It feels like nobody is happy with me. That’s not true. Two people are unhappy with me. I have to push through that. Answer K’s email. I have the count, and I can tell her we’ll have someone on site. Not my fault their tool sucks. Probably not her fault either.
Maybe T is one of the people who has trouble delegating because you have to spend time teaching people things. But that’s the part where you get reminded that you actually know things. Maybe he’s not cripplingly insecure. Or maybe he is and it takes a different form for him. He reminds me of my mother regardless. Ok find C’s email. She apologizes to E on my behalf. Wow, process improvement in her job title. She’s a dynamic individual. Clearly.
I could write something passive aggressive. But that wouldn’t serve me. I should try my best to answer.
I feel fear.
Done is going to be better than not done. Perfect isn’t attainable. Done is good. Done badly is still done.
What am I even talking about?
Kelly is already mad about this.
I responded. Good enough. Better than nothing.
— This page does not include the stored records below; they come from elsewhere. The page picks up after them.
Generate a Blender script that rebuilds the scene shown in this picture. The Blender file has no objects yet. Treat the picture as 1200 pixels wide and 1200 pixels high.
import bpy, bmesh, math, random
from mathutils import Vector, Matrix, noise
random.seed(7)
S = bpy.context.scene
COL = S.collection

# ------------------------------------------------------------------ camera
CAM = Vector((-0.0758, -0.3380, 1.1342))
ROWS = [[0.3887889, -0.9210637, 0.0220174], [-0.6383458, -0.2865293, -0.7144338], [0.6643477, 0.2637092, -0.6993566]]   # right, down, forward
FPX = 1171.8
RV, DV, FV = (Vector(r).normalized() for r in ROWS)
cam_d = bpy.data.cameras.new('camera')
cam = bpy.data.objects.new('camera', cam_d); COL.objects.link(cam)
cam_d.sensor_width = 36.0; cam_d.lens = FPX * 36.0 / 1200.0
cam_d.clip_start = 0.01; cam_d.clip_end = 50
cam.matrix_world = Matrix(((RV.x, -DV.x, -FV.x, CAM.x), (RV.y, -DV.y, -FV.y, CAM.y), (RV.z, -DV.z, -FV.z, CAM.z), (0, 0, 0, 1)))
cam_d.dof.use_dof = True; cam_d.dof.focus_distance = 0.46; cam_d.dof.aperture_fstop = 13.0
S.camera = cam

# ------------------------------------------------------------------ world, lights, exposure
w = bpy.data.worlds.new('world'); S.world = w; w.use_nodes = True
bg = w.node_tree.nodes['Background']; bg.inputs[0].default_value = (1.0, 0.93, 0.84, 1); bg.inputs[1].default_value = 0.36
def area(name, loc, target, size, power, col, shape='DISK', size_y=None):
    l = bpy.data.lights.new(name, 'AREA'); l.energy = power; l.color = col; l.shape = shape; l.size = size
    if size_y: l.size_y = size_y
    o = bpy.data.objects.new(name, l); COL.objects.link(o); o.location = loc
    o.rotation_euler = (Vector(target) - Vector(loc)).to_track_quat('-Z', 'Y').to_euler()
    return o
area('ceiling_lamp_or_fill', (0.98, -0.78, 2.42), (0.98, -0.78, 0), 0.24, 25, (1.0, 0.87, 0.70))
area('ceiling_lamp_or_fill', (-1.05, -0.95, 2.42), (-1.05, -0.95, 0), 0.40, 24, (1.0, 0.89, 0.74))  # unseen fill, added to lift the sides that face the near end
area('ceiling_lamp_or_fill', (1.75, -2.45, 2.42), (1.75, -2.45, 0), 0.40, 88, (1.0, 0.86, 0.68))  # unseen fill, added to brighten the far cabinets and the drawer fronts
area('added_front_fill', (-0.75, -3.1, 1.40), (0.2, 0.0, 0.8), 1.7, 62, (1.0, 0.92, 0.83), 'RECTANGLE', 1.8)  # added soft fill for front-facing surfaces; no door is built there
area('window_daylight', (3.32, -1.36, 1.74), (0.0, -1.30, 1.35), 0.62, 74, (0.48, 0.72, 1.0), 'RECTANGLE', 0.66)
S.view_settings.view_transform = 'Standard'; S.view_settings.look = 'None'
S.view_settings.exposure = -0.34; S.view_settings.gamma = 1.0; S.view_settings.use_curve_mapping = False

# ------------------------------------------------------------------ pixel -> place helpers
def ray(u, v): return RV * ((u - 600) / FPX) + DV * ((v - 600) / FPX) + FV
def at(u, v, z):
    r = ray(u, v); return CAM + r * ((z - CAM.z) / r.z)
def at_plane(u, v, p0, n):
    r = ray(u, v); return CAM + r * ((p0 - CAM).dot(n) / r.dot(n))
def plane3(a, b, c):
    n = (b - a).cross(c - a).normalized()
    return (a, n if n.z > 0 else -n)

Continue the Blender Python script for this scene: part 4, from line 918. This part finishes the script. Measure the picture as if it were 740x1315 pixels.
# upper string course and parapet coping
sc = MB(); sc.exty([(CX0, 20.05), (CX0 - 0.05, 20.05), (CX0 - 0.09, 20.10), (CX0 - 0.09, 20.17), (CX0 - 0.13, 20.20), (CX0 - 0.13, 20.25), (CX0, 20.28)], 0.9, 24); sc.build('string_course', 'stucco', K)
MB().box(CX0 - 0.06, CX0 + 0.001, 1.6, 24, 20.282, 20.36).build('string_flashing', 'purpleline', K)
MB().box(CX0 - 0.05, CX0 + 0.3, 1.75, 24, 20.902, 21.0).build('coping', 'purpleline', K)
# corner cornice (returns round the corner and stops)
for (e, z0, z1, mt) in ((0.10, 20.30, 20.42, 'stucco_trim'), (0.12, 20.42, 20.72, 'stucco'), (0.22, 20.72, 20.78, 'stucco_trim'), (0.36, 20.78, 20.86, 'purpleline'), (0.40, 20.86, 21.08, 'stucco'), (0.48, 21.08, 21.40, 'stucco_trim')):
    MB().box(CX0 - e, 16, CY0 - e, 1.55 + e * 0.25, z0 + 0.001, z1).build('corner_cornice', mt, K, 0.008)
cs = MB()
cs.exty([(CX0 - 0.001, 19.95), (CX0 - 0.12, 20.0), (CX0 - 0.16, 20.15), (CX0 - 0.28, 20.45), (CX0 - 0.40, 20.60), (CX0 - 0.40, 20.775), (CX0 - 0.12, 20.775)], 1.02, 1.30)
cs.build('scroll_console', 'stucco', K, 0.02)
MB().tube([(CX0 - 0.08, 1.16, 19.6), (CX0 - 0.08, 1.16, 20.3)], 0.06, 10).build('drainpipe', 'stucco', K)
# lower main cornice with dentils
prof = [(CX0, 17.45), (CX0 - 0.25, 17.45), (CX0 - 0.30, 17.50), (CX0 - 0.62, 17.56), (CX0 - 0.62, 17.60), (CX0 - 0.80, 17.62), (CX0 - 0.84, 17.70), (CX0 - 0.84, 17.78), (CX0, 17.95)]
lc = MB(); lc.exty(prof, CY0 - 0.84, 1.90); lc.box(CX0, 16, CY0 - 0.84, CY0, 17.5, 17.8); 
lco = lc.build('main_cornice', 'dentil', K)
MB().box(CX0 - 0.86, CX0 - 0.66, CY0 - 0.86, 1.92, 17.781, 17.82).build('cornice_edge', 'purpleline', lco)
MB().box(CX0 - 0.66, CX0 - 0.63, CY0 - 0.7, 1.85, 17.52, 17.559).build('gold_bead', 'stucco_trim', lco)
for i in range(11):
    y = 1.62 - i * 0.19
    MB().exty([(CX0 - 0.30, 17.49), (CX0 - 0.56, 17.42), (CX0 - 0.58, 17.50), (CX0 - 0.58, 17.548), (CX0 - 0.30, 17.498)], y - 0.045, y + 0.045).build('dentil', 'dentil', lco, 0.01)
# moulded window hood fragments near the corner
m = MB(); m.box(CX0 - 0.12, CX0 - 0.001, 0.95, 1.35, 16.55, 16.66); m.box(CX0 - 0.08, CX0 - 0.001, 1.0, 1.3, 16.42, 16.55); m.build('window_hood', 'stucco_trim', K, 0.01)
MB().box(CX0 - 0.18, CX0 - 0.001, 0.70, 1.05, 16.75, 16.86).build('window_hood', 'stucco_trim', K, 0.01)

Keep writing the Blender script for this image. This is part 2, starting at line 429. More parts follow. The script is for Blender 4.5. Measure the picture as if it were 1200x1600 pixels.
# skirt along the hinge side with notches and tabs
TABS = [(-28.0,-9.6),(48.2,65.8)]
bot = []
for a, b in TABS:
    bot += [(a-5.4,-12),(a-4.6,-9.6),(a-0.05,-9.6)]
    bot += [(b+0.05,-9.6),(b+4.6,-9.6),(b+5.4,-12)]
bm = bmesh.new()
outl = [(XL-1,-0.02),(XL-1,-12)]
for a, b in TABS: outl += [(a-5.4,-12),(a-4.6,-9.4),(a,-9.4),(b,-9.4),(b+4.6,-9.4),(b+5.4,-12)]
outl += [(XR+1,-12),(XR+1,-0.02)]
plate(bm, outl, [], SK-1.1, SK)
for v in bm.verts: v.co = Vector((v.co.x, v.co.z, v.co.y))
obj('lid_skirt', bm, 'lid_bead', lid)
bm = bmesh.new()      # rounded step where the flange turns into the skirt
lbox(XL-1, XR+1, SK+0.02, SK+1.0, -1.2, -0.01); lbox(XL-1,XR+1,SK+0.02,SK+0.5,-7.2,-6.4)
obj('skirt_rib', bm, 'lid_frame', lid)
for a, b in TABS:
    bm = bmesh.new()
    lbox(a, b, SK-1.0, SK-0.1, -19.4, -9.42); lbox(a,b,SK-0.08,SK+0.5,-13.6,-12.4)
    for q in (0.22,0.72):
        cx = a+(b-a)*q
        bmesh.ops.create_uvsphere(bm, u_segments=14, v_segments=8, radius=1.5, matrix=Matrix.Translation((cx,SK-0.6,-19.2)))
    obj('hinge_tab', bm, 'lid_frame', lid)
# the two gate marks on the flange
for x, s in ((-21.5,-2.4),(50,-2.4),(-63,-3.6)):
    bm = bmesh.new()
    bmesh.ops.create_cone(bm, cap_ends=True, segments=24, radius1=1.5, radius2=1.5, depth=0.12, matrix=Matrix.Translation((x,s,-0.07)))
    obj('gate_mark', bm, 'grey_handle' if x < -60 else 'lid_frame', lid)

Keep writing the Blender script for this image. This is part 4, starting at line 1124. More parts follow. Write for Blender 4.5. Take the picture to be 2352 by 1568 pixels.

I can’t sit around scared. Just make some figures. It’s easy.
This is not all my fault. T didn’t review for a week and a half. I did other stuff in the meantime like start figures and tried to make progress on the text. I tried. What a terrible week. Started two days with emails saying I’m a piece of shit.
Maybe these other people aren’t that amazing. We’re all just fine. Not good not bad. And some of us fit together better than others.
Now that I’m talking to people it’s going suddenly.
I can do this. Don’t make the figure right now. That can be Monday.
Now the memo? No, check the CSM.
I do not lack character. I struggle with underdeveloped executive function.
The drawings look good. D did them, but I did them first and helped him.
Ok do something rather than nothing. Look up the geology in the CSM, then schedule somehting with S for next week, then see if I should email W agian. The memo will have to wait I guess.
I want the bedrock and the depth of the holder and tar well.
And now other report’s level of detail on excavation.